6 - 8 9 - 12 13+ Social Studies/History Third Party Candidates
Hilarious! And very very true. Goes to show that literally nothing ever changes in politics!
I'm interested in how teachers would work through the "inside baseball" references to make the past comparison work for students. Cartoons do great work in communicating visually without the lexical decoding required for written text, but rely on understanding the visual symbols and references. I bet Peter Pappas has developed something along the way for helping communicate meaning without bogging down in the details, maybe? (His past posts using cartoons and allegorical illustrations are what make me think that this could be something he has already worked out.)
That's such a good point, Alison Noyes . A cartoon without reference points is just another picture. Your comment makes me think that this particular cartoon would make sense in a government or civics class studying the period, but probably not as part of a random election-related discussion.
At times in my classroom I would put an 'upcaptioned' primary source on the board and give students a set amount of time to figure it out. They could use whatever resource at their disposal (today I would have limited their ability to do an image search). It is fascinating what they can come up with in a short amount of time...
What a wonderful, serendipitous find Mary Johnson! I got Roosevelt, Taft, and Bryan but not the others though Wilson seems obvious in hindsight. I wonder what students might come up with if they created a similar cartoon for 2024 presidential hopefuls?

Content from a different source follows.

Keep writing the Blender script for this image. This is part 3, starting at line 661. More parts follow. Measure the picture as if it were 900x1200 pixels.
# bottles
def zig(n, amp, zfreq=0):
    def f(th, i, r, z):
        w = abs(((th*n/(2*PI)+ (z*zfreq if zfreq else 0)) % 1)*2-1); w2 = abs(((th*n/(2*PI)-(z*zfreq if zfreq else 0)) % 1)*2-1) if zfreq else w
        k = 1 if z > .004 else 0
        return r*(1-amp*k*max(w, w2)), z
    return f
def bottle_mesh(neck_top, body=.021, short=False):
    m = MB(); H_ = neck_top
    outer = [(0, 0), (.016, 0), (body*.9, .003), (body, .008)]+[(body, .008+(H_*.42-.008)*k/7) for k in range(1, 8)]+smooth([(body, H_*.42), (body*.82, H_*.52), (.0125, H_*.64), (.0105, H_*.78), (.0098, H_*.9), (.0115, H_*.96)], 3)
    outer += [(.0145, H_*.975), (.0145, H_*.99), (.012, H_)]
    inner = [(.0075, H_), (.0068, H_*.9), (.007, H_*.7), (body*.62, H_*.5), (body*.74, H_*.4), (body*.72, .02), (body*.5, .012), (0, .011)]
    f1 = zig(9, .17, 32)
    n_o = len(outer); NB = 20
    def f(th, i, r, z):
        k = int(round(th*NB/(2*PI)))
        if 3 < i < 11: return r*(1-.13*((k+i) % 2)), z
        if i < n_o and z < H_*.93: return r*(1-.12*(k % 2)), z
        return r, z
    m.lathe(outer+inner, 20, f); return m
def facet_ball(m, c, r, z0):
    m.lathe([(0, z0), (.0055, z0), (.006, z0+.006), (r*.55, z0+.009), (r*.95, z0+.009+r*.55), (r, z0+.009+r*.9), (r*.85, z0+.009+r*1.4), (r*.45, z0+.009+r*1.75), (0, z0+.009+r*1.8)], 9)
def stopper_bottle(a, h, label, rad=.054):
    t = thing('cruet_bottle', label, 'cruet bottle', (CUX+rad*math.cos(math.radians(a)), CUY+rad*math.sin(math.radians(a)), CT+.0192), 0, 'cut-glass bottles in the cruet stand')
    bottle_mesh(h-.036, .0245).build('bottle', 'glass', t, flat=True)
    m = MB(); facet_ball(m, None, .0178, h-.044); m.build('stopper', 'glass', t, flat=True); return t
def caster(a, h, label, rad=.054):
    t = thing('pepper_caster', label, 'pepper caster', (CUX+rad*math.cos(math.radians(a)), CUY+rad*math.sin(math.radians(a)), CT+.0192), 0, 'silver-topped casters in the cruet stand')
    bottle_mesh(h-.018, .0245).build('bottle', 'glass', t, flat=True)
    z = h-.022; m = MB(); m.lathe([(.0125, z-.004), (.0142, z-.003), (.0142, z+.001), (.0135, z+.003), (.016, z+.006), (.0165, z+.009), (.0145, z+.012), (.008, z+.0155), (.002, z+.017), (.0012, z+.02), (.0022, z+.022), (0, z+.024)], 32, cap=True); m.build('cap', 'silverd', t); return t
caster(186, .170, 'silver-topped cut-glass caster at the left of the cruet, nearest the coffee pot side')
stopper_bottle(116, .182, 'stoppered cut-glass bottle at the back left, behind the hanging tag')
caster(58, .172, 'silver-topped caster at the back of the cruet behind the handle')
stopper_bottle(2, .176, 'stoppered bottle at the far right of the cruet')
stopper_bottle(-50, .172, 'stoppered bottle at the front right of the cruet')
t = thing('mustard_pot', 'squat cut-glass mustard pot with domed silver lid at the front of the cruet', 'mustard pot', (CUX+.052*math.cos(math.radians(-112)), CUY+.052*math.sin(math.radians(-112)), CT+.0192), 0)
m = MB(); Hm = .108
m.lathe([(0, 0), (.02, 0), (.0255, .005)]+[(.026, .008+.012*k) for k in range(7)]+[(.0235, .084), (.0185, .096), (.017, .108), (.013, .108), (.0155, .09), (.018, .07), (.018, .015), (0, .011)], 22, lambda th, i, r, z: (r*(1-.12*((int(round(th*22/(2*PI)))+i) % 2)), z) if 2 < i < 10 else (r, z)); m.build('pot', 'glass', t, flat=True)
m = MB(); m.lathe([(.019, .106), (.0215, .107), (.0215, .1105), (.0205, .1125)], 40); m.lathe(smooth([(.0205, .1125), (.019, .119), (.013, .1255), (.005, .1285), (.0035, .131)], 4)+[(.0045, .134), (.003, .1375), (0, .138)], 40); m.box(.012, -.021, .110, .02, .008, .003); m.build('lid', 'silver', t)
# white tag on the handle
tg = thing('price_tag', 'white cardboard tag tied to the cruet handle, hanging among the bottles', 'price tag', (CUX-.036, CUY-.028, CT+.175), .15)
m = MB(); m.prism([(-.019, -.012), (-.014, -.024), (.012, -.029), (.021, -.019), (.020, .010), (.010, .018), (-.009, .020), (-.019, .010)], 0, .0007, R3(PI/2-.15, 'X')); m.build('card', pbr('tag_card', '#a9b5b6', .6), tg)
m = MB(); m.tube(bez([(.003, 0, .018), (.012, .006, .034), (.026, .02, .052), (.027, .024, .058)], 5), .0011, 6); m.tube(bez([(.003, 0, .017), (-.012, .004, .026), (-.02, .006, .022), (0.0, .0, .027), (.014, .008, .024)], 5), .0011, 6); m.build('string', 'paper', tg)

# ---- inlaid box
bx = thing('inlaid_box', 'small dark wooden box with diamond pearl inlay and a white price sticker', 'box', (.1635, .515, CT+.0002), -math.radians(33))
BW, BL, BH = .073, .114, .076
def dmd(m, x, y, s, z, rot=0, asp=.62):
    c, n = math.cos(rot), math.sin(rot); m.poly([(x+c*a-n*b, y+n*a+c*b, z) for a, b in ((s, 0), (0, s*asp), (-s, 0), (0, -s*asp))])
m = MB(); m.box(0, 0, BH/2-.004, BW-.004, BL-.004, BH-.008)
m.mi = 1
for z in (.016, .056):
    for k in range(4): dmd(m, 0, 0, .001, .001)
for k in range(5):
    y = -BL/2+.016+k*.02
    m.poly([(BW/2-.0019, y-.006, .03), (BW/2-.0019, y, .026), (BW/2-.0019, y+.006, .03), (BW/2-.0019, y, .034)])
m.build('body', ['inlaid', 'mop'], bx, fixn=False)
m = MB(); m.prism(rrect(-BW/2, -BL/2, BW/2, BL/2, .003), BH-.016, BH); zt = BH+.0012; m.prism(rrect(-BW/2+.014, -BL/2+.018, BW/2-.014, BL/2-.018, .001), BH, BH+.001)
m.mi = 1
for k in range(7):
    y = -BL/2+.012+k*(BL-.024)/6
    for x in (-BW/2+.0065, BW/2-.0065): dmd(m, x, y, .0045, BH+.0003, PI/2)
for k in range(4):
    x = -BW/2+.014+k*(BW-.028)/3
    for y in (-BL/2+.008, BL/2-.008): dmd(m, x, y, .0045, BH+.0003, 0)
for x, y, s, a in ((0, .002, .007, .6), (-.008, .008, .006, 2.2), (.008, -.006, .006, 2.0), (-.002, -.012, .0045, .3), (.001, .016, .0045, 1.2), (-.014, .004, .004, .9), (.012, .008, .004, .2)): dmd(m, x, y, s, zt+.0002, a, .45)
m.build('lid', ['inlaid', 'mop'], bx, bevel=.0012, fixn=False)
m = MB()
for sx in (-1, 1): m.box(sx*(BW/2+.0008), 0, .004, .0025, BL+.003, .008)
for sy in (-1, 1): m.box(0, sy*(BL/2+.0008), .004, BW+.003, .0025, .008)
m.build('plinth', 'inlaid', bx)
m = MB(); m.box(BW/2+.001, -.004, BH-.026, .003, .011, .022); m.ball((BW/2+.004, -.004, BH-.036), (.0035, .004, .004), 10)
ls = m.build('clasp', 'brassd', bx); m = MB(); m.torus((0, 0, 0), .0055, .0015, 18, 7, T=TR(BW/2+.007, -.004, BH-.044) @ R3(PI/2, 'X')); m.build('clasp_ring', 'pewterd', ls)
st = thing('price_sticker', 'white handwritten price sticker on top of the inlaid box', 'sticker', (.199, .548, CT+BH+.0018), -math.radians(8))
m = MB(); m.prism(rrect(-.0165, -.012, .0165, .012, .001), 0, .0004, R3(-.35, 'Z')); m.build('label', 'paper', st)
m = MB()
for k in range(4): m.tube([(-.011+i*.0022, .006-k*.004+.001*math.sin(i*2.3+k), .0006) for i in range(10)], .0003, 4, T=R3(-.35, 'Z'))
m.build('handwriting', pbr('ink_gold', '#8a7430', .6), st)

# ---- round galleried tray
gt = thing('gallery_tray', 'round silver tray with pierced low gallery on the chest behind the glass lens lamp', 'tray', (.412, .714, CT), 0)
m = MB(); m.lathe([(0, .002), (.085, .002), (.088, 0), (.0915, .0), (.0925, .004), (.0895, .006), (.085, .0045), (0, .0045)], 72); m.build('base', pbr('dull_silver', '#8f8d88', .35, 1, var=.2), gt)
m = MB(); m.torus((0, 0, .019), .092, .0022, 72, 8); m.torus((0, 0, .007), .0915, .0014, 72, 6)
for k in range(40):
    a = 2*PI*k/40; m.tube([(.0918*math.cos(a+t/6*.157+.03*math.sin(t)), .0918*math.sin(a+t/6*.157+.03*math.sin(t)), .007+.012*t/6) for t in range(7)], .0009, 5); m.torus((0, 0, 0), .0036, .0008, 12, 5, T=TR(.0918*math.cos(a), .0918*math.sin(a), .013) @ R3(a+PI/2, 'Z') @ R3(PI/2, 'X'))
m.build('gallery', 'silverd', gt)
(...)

How timely, and a clever roadmap for the next incarnation of this cartoon. I bet AI could generate a clever new cartoon with the current candidates. I see the art of AI with great potential as I am one of those who adores art and who is artistically challenge. AI to the rescue? Maybe. Any use of eyeglasses (don't recall seeing current candidates wearing them) could be addressed with the Warby Parker software that allows one to try on frames virtually before making choices. This is a wonderful drawing that reminds of times filled with inflammatory rhetoric once you identify the players. While I knew all the names, I confess I had trouble identifying all of them but the answer key put it all in place. Today we are so visually grounded that a new drawing could be great fun. It would have to be in color (yellow hair, no hair, and a long coiffure for current candidates). What a find!